An OP minister, Reynolds states in his preface that his focus is to present the incarnation as the tide-changer that it is. The poems deal with the themes of light, the winter solstice, and the Light come into the darkness. The poet draws on the season for his imagery—”In morning sharp light / Then early darkness at night / Prelude to winter’s frost” (“Winter Solstice II”). In “Winter Solstice I,” we walk with him in winter woods—

Madrigals of silence and snow-sounds
Strike my listening ear this solstice season,
As the black Brookside woods sequester
Long night thoughts of the short-light spell.

If these lines bring to mind Robert Frost, as Reynolds’s poems unfold the biblical narrative, we might also think of T. S. Eliot’s Ariel Poems, such as “The Journey of the Magi” and “A Song for Simeon.” (Interestingly, these and several other of Eliot’s poems were published along with illustrations as part of a series of greeting cards by Eliot’s London publisher.)
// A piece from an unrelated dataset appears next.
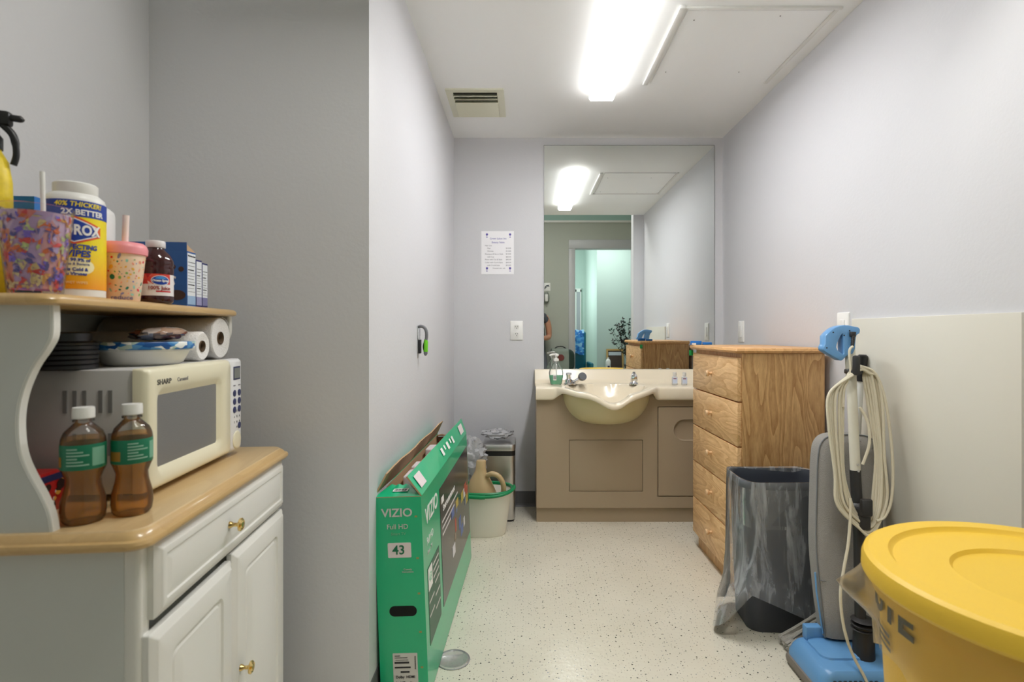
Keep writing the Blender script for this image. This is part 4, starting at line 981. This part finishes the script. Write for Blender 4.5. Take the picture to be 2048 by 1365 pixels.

In “No Ordinary Birth,” Reynolds writes:

The presence of several mysterious
Magi, not to mention the star
That so oddly guided their industrious
Journey, seeking a king from afar,
Whose glory was hidden from the high
And the mighty, to humble the proud,
To seek sinners and the lowly.

Several of the poems help us to consider mankind’s Savior in a fresh light. “Another Kind of Solstice Light” is addressed to a “you” who views the solstice light as a source of earthly hope only (it’s not clear whom the poem is addressing—Satan, who comes dressed as an angel of light?):

Your earthly hopes were dashed by One
Who from another realm outdid the sun
As Yahweh subtly entered Caesar’s sphere
To bring Emmanuel’s godhead near.

During a break at a presbytery meeting, I noticed one of the pastors writing notes. When I asked him what he was working on, he said he liked to send short, handwritten notes to parishioners to let them know he was praying for them. As we think about Christmas apart from what our culture has made it, Reynolds’s poems and artwork are like those pastor’s handwritten notes—examples of how we might testify to the Light to one who is battling the darkness.